Ich erledige mein Geschäft, wasche mir erstaunlich unkompliziert die Hände, werfe mich zurück aufs Bett und mache das Licht aus. Der Fernseher verabschiedet sich. Es ist stockdunkel. Ich bin irritiert. Ich wollte nur ein bißchen im Dunkeln fenrsehen und wegdösen. meine Finger tasten nach der Stelle, wo eben noch der Lichtschalter war. Natürlich ist im Dunkeln nicht mehr zu erahnen, wo welche Funktion liegt. Ich drücke ausprobierend auf dem Lichtschalter herum, die Festbeleuchtung ist wieder hergestellt. Der Fernseher geht an. Ich drücke erneut, Deckenlampe aus, Nachtlichter an. Der Fernseher läuft. Wenn sich jetzt nur nicht die nachttischleuchten im fernseher spiegeln würden. Vielleicht ergibt zweimal Ambiente minus Nacht ja TV? Ich bin jetzt wirklich erschöpft.
Ein letztes Mal stehe ich auf, mache meine Runde ums Bett und drehe einfach die Glühbirnen an den Nachttischen raus. geht doch. Jetzt passt es. Auch das Ambiente bei Nacht.
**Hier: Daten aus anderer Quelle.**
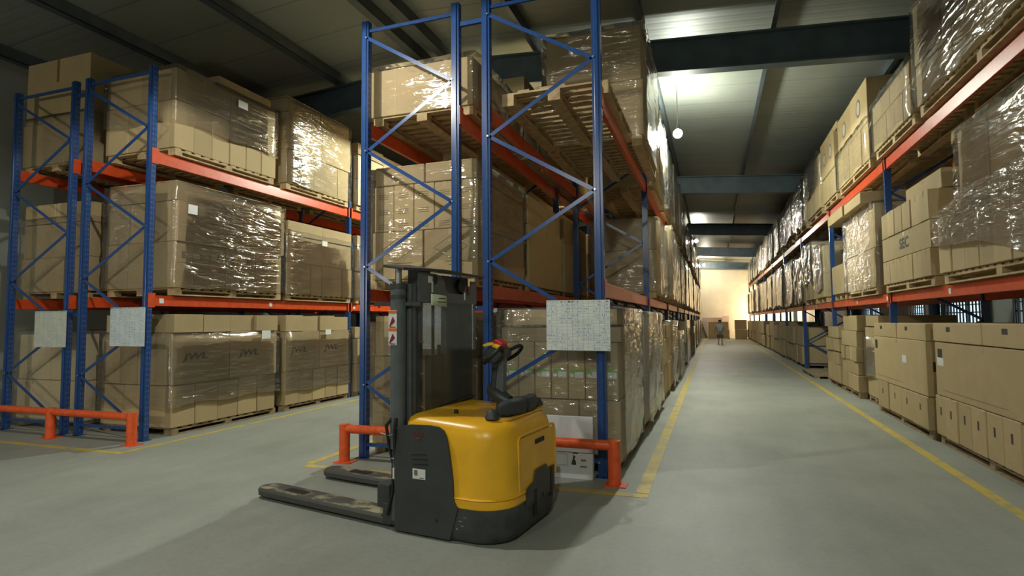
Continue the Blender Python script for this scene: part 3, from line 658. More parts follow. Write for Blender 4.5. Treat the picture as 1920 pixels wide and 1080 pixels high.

Dann wäre da nur noch die Frage, warum es einen Doppelschalter "Steckdosen ein / Steckdosen aus" gibt. Ist es heutzutage nicht mehr so, dass ein eingesteckter Stecker mit Strom versorgt wird, ein ausgesteckter aber nicht? Früher war das so. Und haben nicht die meisten Elektrogeräte heutzutage einen eigenen Schalter?
Ich bin kurz davor, über der Frage einzuschlafen. Wenn nicht im sogenannten Bad noch die Ventilation seit einer halben Stunde liefe. Außerdem ist das Licht über dem Spiegel noch an. Habe ich die überhaupt eingeschaltet? Ich erinnere mich nicht. Vielleicht bin ich noch nicht soweit, den Wert meiner neuen Erschöpfung zu begreifen. Function follows Form. Sieht aber richtig klasse aus.